Why is Gold Rallying?
Gold prices have surged recently due to a combination of factors driven primarily by market dynamics in China and global economic conditions. Chinese demand for gold has remained high throughout the year, with the Shanghai Gold Exchange seeing its daily trading volume nearly double in April. Gold in China is trading at a premium compared to international prices, reflecting robust domestic demand. Additionally, speculation about potential Federal Reserve rate cuts, spurred by recent US inflation and retail sales data, has increased gold’s attractiveness. Lower interest rates generally make gold more appealing as it doesn’t yield interest, enhancing its allure over bonds.

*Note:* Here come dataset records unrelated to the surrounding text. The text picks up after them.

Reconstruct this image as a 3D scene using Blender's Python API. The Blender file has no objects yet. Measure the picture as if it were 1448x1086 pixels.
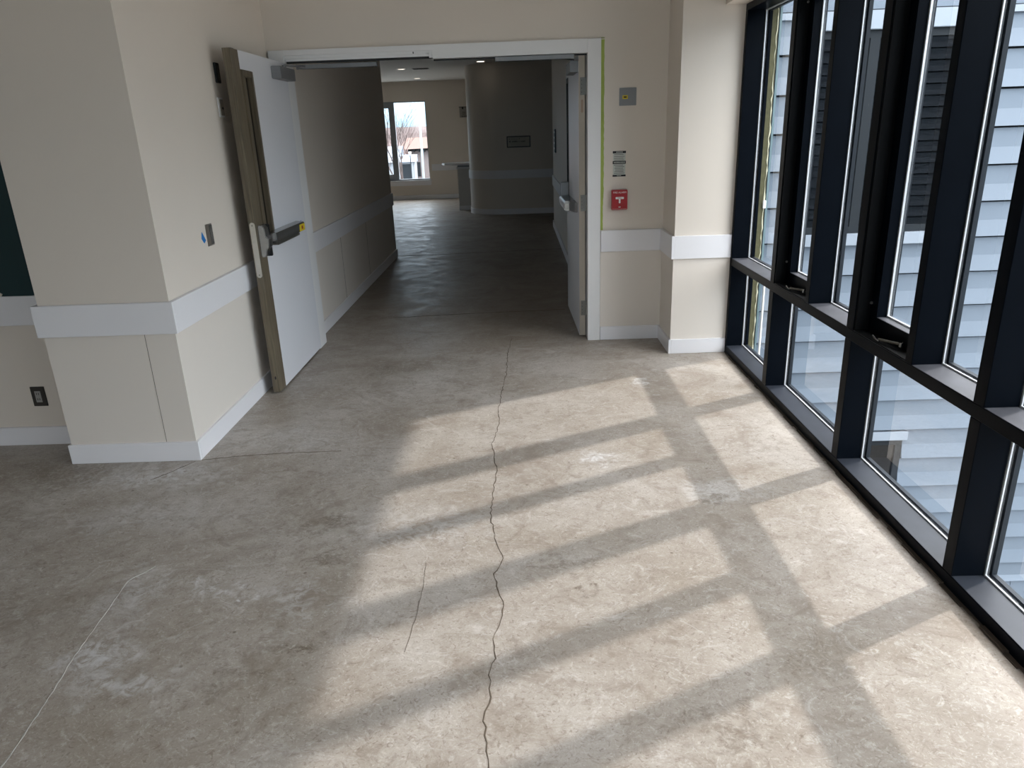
import bpy, bmesh, math, random
from mathutils import Vector, Matrix
random.seed(7)
S = bpy.context.scene
C = S.collection
PI = math.pi

# ------------------------------------------------------------------ helpers
class MB:
    """collects shapes in world coordinates; build() links ONE mesh object"""
    def __init__(s): s.bm = bmesh.new()
    def box(s, x0, x1, y0, y1, z0, z1, bev=0.0, seg=2):
        b = bmesh.new()
        bmesh.ops.create_cube(b, size=1)
        for v in b.verts:
            v.co = Vector(((x0+x1)/2+v.co.x*(x1-x0), (y0+y1)/2+v.co.y*(y1-y0), (z0+z1)/2+v.co.z*(z1-z0)))
        if bev > 0:
            m = min(abs(x1-x0), abs(y1-y0), abs(z1-z0))
            bmesh.ops.bevel(b, geom=list(b.edges), offset=min(bev, m*0.45), segments=seg, affect='EDGES')
        s._add(b); return s
    def _add(s, b):
        me = bpy.data.meshes.new('t'); b.to_mesh(me); b.free()
        s.bm.from_mesh(me); bpy.data.meshes.remove(me)
    def prism(s, pts, axis, a, b, bev=0.0):
        """pts: 2D outline, extruded along axis ('x','y','z') from a to b"""
        def P(p, t):
            if axis == 'x': return Vector((t, p[0], p[1]))
            if axis == 'y': return Vector((p[0], t, p[1]))
            return Vector((p[0], p[1], t))
        q = bmesh.new()
        va = [q.verts.new(P(p, a)) for p in pts]
        vb = [q.verts.new(P(p, b)) for p in pts]
        n = len(pts)
        q.faces.new(va); q.faces.new(list(reversed(vb)))
        for i in range(n):
            q.faces.new((va[i], vb[i], vb[(i+1) % n], va[(i+1) % n]))
        bmesh.ops.recalc_face_normals(q, faces=q.faces)
        if bev > 0:
            bmesh.ops.bevel(q, geom=list(q.edges), offset=bev, segments=2, affect='EDGES')
        s._add(q); return s
    def tube(s, pts, radii, n=10):
        q = bmesh.new(); rings = []
        pts = [Vector(p) for p in pts]
        if not hasattr(radii, '__len__'): radii = [radii]*len(pts)
        for i, p in enumerate(pts):
            d = (pts[min(i+1, len(pts)-1)]-pts[max(i-1, 0)]).normalized()
            up = Vector((0, 0, 1)) if abs(d.z) < .9 else Vector((1, 0, 0))
            u = d.cross(up).normalized(); v = d.cross(u)
            rings.append([q.verts.new(p+(u*math.cos(2*PI*k/n)+v*math.sin(2*PI*k/n))*radii[i]) for k in range(n)])
        for i in range(len(rings)-1):
            for k in range(n):
                q.faces.new((rings[i][k], rings[i][(k+1) % n], rings[i+1][(k+1) % n], rings[i+1][k]))
        q.faces.new(rings[0]); q.faces.new(list(reversed(rings[-1])))
        bmesh.ops.recalc_face_normals(q, faces=q.faces)
        s._add(q); return s
    def build(s, name, mat, parent=None, smooth=False, origin=None, mats=None):
        o3 = Vector(origin) if origin else (parent['_w'] if False else Vector(W.get(parent.name, (0, 0, 0))) if parent else Vector((0, 0, 0)))
        bmesh.ops.translate(s.bm, verts=s.bm.verts, vec=-o3)
        me = bpy.data.meshes.new(name); s.bm.to_mesh(me); s.bm.free()
        for m in (mats or [mat]): me.materials.append(m)
        if smooth:
            for p in me.polygons: p.use_smooth = True
            me.set_sharp_from_angle(angle=math.radians(40))
        o = bpy.data.objects.new(name, me); C.objects.link(o)
        if parent: o.parent = parent
        else: o.location = o3
        W[o.name] = tuple(o3)
        return o
W = {}   # world origin of each object's local space
def tag(o, label=None, cat=None, group=None, kind=None):
    if label: o['label'] = label
    if cat: o['category'] = cat
    if group: o['group'] = group
    if kind: o['kind'] = kind
    return o
def thing(name, loc, label, cat, group=None, kind=None):
    o = bpy.data.objects.new(name, None); C.objects.link(o)
    o.location = loc; o.empty_display_size = .1
    W[o.name] = tuple(loc)
    return tag(o, label, cat, group, kind)
def bx(*a, **k): return MB().box(*a, **k)
def copy_tree(o, parent=None):
    c = o.copy(); C.objects.link(c); c.parent = parent
    for ch in list(o.children): copy_tree(ch, c)
    return c
def text_mesh(txt, size, extrude, font_shear=0.0, align='CENTER'):
    cu = bpy.data.curves.new('t', 'FONT'); cu.body = txt; cu.size = size
    cu.extrude = extrude; cu.align_x = align; cu.align_y = 'CENTER'; cu.shear = font_shear
    ob = bpy.data.objects.new('t', cu); C.objects.link(ob)
    bpy.context.view_layer.update()
    me = bpy.data.meshes.new_from_object(ob.evaluated_get(bpy.context.evaluated_depsgraph_get()))
    bpy.data.objects.remove(ob); bpy.data.curves.remove(cu)
    return me
def add_text(mb, txt, size, M, extrude=.0004, **k):
    me = text_mesh(txt, size, extrude, **k); me.transform(M); mb.bm.from_mesh(me); bpy.data.meshes.remove(me)
def face_y(x, y, z):   # text standing on a wall that faces -Y
    return Matrix.Translation((x, y, z)) @ Matrix.Rotation(PI/2, 4, 'X')

# ------------------------------------------------------------------ materials
def nodes(name):
    m = bpy.data.materials.new(name); m.use_nodes = True
    nt = m.node_tree; b = nt.nodes['Principled BSDF']
    return m, nt, b
def N(nt, t, **k):
    n = nt.nodes.new(t)
    for a, v in k.items():
        if hasattr(n, a): setattr(n, a, v)
    return n
def L(nt, a, b): nt.links.new(a, b)
def pmat(name, col, rough=.5, metal=0, bump=0, bscale=200, var=.0, vscale=3, spec=.5, stretch=None):
    m, nt, b = nodes(name)
    b.inputs['Base Color'].default_value = (*col, 1)
    b.inputs['Roughness'].default_value = rough
    b.inputs['Metallic'].default_value = metal
    b.inputs['Specular IOR Level'].default_value = spec
    tc = N(nt, 'ShaderNodeTexCoord')
    src = tc.outputs['Object']
    if stretch:
        mp = N(nt, 'ShaderNodeMapping'); mp.inputs['Scale'].default_value = stretch
        L(nt, src, mp.inputs['Vector']); src = mp.outputs['Vector']
    if var > 0:
        no = N(nt, 'ShaderNodeTexNoise'); no.inputs['Scale'].default_value = vscale; no.inputs['Detail'].default_value = 6
        L(nt, src, no.inputs['Vector'])
        mx = N(nt, 'ShaderNodeMix'); mx.data_type = 'RGBA'
        mx.inputs[6].default_value = (*[c*(1-var) for c in col], 1)
        mx.inputs[7].default_value = (*[min(1, c*(1+var)) for c in col], 1)
        L(nt, no.outputs['Fac'], mx.inputs[0]); L(nt, mx.outputs[2], b.inputs['Base Color'])
    if bump > 0:
        n2 = N(nt, 'ShaderNodeTexNoise'); n2.inputs['Scale'].default_value = bscale; n2.inputs['Detail'].default_value = 3
        L(nt, src, n2.inputs['Vector'])
        bp = N(nt, 'ShaderNodeBump'); bp.inputs['Strength'].default_value = bump; bp.inputs['Distance'].default_value = .002
        L(nt, n2.outputs['Fac'], bp.inputs['Height']); L(nt, bp.outputs['Normal'], b.inputs['Normal'])
    return m
def emis(name, col, st):
    m, nt, b = nodes(name)
    b.inputs['Base Color'].default_value = (*col, 1)
    b.inputs['Emission Color'].default_value = (*col, 1)
    b.inputs['Emission Strength'].default_value = st
    return m
def glass_mat(name, tint=(1, 1, 1), ior=1.5, dirt=0.0):
    m = bpy.data.materials.new(name); m.use_nodes = True
    nt = m.node_tree; nt.nodes.remove(nt.nodes['Principled BSDF'])
    out = nt.nodes['Material Output']
    fr = N(nt, 'ShaderNodeFresnel'); fr.inputs['IOR'].default_value = ior
    tr = N(nt, 'ShaderNodeBsdfTransparent'); tr.inputs['Color'].default_value = (*tint, 1)
    gl = N(nt, 'ShaderNodeBsdfGlossy'); gl.inputs['Roughness'].default_value = .0; gl.inputs['Color'].default_value = (.95, .97, 1, 1)
    mx = N(nt, 'ShaderNodeMixShader')
    ge = N(nt, 'ShaderNodeNewGeometry'); mm_ = N(nt, 'ShaderNodeMath'); mm_.operation = 'SUBTRACT'; mm_.inputs[0].default_value = 1; L(nt, ge.outputs['Backfacing'], mm_.inputs[1])
    m3_ = N(nt, 'ShaderNodeMath'); m3_.operation = 'MULTIPLY'; L(nt, fr.outputs[0], m3_.inputs[0]); L(nt, mm_.outputs[0], m3_.inputs[1])
    L(nt, m3_.outputs[0], mx.inputs[0]); L(nt, tr.outputs[0], mx.inputs[1]); L(nt, gl.outputs[0], mx.inputs[2])
    res = mx.outputs[0]
    if dirt > 0:
        tc = N(nt, 'ShaderNodeTexCoord'); no = N(nt, 'ShaderNodeTexNoise'); no.inputs['Scale'].default_value = 90; no.inputs['Detail'].default_value = 2
        L(nt, tc.outputs['Object'], no.inputs['Vector'])
        rp = N(nt, 'ShaderNodeValToRGB'); rp.color_ramp.elements[0].position = .74; rp.color_ramp.elements[0].color = (0.0, 0.0, 0.0, 1)
        rp.color_ramp.elements[1].position = .78; rp.color_ramp.elements[1].color = (dirt, dirt, dirt, 1)
        L(nt, no.outputs['Fac'], rp.inputs[0])
        df = N(nt, 'ShaderNodeBsdfDiffuse'); df.inputs['Color'].default_value = (.8, .82, .85, 1)
        m2 = N(nt, 'ShaderNodeMixShader'); L(nt, rp.outputs[0], m2.inputs[0]); L(nt, res, m2.inputs[1]); L(nt, df.outputs[0], m2.inputs[2])
        res = m2.outputs[0]
    L(nt, res, out.inputs['Surface'])
    return m

M = {}
M['wall'] = pmat('cream_wall_paint', (.73, .66, .58), .62, bump=.15, bscale=350, var=.03, vscale=1.5)
M['wains'] = pmat('cream_wainscot_panel', (.75, .69, .62), .5, bump=.08, bscale=300, var=.03, vscale=1.2)
M['trim'] = pmat('white_trim_paint', (.80, .79, .805), .38, var=.015, vscale=4)
M['casing'] = pmat('white_casing_paint', (.79, .785, .78), .35, var=.02, vscale=5)
M['ceiling'] = pmat('ceiling_paint', (.66, .65, .63), .8, bump=.1)
M['teal'] = pmat('dark_teal_paint', (.003, .028, .032), .5, var=.15, vscale=4)
M['doorwhite'] = pmat('white_laminate_door', (.70, .705, .735), .42, var=.02, vscale=2)
M['dooredge'] = pmat('cream_door_edge', (.50, .45, .38), .5)
M['black'] = pmat('black_anodised_aluminium', (.0020, .0034, .0060), .34, var=.25, vscale=9, bump=.05, bscale=120, spec=.05)
M['dust'] = pmat('dusty_black_ledge', (.070, .073, .085), .45, var=.35, vscale=14, spec=.4)
M['dustlow'] = pmat('less_dusty_black_sill', (.026, .031, .042), .42, var=.3, vscale=14, spec=.4)
M['blackin'] = pmat('black_vent_frame', (.002, .0025, .003), .6, spec=.1)
M['gasket'] = pmat('bright_glazing_spacer', (.75, .78, .80), .35, metal=.3)
M['grey_cap'] = pmat('grey_outer_frame', (.020, .025, .031), .4, var=.2, vscale=20, spec=.2)
M['steel'] = pmat('brushed_stainless', (.36, .36, .355), .24, metal=.9, var=.12, vscale=40, stretch=(1, 8, 1))
M['steeldark'] = pmat('dark_bronze_steel', (.16, .15, .13), .4, metal=.7, var=.15, vscale=20)
M['alum'] = pmat('closer_aluminium', (.24, .24, .245), .42, metal=.5, var=.05, vscale=30)
M['hinge'] = pmat('hinge_steel', (.20, .195, .18), .4, metal=.6)
M['blk'] = pmat('matte_black', (.008, .008, .008), .55)
M['siding'] = pmat('pale_fibre_cement_siding', (.128, .162, .205), .5, var=.04, vscale=3)
M['sidingtrim'] = pmat('white_exterior_trim', (.24, .28, .33), .5)
M['extdark'] = pmat('dark_window_frame', (.02, .024, .028), .5, spec=.12)
M['red'] = pmat('red_enamel', (.36, .008, .012), .32)
M['white'] = pmat('white_plastic', (.8, .8, .78), .4)
M['plate'] = pmat('grey_plate_enamel', (.25, .26, .27), .4)
M['yellow'] = pmat('yellow_label', (.72, .55, .02), .5)
M['green'] = pmat('green_masking_tape', (.36, .44, .09), .6, var=.12, vscale=25)
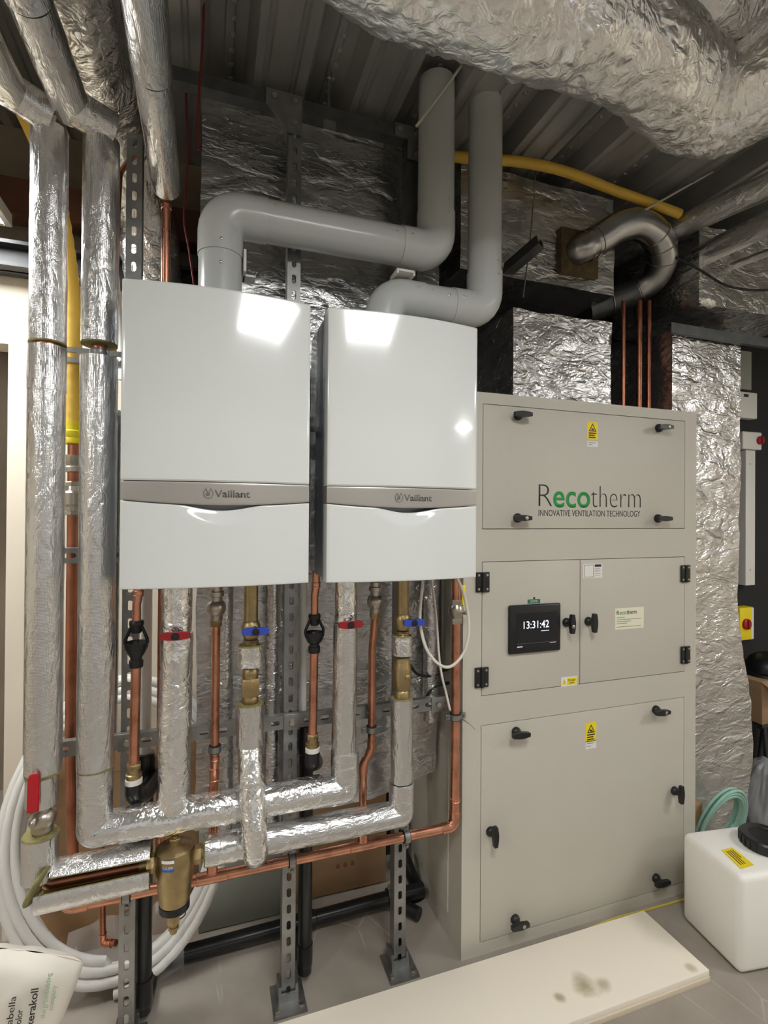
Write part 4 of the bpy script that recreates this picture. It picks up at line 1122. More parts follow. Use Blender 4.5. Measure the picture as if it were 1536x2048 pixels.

Renewed geopolitical tensions in the Middle East have also driven investors towards gold as a safe-haven asset. Central banks, particularly in China, are aggressively buying gold, with the People’s Bank of China purchasing gold for 18 consecutive months. Furthermore, China has been diversifying its foreign reserves by selling US Treasury bonds, reducing its reliance on US dollar-denominated assets. European central banks, such as the Bank of England and Sweden’s central bank, have also hinted at possible interest rate cuts, which typically support higher gold prices. Despite outflows from gold ETFs, physical demand remains strong, driving prices to new highs.
Trade Idea!
With Gold’s technical and fundamental outlook aligned, we can see further buying opportunities, we are utilising the 15-minute timeframe and to simplify our entries we are using Cluster 2.0 to point out good pullbacks to join the rally, targeting 2:1 reward to risk trades or targeting previous highs where possible. This allows us to focus on other charts and get notified when a setup occurs.